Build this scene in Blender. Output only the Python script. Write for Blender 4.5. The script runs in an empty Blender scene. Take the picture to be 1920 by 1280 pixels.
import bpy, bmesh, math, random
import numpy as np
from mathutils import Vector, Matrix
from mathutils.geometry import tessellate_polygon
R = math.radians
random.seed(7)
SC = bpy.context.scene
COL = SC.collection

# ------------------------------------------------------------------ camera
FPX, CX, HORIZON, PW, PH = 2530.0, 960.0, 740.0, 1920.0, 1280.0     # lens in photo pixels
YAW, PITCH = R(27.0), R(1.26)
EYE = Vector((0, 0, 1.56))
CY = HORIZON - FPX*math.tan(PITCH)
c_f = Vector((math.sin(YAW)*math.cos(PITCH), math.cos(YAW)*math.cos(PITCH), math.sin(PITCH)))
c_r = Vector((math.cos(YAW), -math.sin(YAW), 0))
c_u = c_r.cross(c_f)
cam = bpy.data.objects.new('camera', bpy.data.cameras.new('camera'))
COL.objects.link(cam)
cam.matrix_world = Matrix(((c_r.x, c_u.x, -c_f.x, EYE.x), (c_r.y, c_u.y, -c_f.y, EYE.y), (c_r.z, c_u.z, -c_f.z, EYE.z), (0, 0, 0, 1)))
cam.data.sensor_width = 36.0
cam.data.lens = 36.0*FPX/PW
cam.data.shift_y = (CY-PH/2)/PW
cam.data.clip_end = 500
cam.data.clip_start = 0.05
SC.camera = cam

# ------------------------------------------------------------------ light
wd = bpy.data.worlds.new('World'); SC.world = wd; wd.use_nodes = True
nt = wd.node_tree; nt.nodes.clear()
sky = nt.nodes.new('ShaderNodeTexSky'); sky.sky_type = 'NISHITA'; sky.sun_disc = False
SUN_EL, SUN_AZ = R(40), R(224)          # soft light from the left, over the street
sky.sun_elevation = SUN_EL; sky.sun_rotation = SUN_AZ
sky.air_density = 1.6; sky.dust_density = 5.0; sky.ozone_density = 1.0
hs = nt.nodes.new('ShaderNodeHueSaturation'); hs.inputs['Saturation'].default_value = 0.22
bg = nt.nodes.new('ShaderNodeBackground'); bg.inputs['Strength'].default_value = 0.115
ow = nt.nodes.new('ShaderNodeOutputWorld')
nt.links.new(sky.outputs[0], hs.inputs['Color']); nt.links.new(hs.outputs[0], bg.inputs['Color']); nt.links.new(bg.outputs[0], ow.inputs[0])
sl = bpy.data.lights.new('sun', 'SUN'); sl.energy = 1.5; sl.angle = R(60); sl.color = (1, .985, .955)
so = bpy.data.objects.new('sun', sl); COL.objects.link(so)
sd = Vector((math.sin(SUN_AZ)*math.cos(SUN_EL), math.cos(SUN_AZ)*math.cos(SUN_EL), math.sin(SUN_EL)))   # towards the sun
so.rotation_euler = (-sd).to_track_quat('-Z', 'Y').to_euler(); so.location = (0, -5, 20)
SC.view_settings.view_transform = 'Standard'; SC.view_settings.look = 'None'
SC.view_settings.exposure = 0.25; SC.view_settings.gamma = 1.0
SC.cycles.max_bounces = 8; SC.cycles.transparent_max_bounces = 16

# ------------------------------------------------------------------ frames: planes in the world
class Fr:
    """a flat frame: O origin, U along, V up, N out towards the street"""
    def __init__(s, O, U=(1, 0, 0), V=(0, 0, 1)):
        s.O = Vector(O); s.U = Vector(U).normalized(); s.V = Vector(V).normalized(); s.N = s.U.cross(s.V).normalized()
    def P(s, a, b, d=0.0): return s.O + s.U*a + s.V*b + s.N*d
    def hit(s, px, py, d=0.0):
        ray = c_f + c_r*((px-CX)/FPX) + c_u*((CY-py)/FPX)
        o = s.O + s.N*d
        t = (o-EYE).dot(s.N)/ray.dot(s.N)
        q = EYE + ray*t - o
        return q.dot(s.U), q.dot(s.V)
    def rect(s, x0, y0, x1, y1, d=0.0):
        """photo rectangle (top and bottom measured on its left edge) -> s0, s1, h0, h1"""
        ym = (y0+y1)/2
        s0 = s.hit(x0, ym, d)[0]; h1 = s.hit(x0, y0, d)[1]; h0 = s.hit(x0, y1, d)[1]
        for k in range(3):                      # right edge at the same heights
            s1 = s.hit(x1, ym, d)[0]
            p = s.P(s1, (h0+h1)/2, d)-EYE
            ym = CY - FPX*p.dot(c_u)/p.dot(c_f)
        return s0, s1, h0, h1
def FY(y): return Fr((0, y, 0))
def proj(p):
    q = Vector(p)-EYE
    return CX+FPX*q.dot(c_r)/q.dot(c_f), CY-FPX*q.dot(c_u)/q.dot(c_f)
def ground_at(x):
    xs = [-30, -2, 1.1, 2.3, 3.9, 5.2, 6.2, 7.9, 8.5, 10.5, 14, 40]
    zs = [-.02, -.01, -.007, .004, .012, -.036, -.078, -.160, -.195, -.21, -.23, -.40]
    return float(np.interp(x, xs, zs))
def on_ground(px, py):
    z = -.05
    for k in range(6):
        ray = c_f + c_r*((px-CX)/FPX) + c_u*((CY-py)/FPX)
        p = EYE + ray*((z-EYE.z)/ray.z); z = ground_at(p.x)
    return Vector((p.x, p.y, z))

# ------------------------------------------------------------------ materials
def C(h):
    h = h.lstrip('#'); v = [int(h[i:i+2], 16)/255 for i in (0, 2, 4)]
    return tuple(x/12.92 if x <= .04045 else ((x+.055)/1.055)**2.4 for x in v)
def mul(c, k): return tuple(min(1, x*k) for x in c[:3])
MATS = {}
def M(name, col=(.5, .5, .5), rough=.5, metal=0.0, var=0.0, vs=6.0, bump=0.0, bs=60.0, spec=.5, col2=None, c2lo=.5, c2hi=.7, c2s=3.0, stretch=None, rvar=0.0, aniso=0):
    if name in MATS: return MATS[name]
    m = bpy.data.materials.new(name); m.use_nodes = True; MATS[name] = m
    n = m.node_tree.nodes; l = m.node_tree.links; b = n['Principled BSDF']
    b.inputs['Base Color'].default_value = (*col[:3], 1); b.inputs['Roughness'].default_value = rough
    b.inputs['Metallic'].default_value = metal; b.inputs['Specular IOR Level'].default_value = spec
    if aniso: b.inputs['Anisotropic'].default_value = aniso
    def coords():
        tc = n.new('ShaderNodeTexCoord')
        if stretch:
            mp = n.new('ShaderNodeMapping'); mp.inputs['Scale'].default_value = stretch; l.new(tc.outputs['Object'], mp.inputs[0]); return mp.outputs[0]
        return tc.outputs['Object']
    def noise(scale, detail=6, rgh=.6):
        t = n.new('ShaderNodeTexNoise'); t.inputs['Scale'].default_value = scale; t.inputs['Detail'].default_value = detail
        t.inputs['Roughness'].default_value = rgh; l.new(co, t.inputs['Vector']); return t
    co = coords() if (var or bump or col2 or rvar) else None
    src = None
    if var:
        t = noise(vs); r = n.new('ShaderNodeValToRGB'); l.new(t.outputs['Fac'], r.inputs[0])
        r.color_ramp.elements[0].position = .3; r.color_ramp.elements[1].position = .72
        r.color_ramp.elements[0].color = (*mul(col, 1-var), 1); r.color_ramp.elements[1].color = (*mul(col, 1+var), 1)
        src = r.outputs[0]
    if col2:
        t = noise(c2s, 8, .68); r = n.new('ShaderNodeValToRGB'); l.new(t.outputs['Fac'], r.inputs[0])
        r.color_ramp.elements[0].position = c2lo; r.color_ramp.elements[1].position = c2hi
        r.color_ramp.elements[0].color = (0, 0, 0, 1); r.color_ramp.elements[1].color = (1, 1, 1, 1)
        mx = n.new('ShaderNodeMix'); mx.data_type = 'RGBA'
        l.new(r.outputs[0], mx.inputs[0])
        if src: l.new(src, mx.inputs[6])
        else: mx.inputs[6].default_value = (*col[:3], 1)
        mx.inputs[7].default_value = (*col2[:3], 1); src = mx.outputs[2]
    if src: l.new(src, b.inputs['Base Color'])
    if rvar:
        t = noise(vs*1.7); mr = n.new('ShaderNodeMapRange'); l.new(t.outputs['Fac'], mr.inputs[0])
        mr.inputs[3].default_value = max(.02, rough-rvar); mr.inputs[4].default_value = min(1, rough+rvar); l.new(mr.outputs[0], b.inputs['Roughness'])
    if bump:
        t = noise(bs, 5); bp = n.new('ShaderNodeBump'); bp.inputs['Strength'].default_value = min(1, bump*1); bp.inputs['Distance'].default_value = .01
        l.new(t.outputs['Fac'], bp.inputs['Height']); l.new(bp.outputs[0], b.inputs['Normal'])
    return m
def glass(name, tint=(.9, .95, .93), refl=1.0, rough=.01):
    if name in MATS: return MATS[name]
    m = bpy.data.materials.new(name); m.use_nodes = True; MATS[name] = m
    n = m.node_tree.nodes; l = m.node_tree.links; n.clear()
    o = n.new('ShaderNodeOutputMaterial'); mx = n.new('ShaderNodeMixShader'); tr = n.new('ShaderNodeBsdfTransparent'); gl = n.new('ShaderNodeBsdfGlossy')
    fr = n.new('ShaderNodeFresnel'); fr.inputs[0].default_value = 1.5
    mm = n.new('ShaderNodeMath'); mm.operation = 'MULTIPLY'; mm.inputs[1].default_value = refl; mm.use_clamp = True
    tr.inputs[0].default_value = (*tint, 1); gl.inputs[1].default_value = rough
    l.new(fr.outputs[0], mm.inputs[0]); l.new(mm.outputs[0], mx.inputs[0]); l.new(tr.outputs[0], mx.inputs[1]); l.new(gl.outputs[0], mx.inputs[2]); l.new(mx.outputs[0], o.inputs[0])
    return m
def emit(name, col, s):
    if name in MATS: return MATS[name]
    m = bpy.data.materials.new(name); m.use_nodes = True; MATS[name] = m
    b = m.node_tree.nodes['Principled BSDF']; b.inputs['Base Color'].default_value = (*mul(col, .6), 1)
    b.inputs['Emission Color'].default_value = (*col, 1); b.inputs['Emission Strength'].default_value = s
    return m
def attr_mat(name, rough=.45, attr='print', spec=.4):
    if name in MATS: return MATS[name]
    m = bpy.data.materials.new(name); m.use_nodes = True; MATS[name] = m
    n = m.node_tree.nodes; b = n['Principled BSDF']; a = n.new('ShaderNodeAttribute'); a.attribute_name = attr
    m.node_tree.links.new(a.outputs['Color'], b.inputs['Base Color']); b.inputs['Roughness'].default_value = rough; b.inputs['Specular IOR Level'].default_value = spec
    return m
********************
WHAT YOU WILL DO: Reproduce, please, the lines of the material from its first line down to the line containing "SC.camera = cam", keeping both ends and nothing beyond them.

TASK RESPONSE:
Build this scene in Blender. Output only the Python script. Write for Blender 4.5. The script runs in an empty Blender scene. Take the picture to be 1920 by 1280 pixels.
import bpy, bmesh, math, random
import numpy as np
from mathutils import Vector, Matrix
from mathutils.geometry import tessellate_polygon
R = math.radians
random.seed(7)
SC = bpy.context.scene
COL = SC.collection

# ------------------------------------------------------------------ camera
FPX, CX, HORIZON, PW, PH = 2530.0, 960.0, 740.0, 1920.0, 1280.0     # lens in photo pixels
YAW, PITCH = R(27.0), R(1.26)
EYE = Vector((0, 0, 1.56))
CY = HORIZON - FPX*math.tan(PITCH)
c_f = Vector((math.sin(YAW)*math.cos(PITCH), math.cos(YAW)*math.cos(PITCH), math.sin(PITCH)))
c_r = Vector((math.cos(YAW), -math.sin(YAW), 0))
c_u = c_r.cross(c_f)
cam = bpy.data.objects.new('camera', bpy.data.cameras.new('camera'))
COL.objects.link(cam)
cam.matrix_world = Matrix(((c_r.x, c_u.x, -c_f.x, EYE.x), (c_r.y, c_u.y, -c_f.y, EYE.y), (c_r.z, c_u.z, -c_f.z, EYE.z), (0, 0, 0, 1)))
cam.data.sensor_width = 36.0
cam.data.lens = 36.0*FPX/PW
cam.data.shift_y = (CY-PH/2)/PW
cam.data.clip_end = 500
cam.data.clip_start = 0.05
SC.camera = cam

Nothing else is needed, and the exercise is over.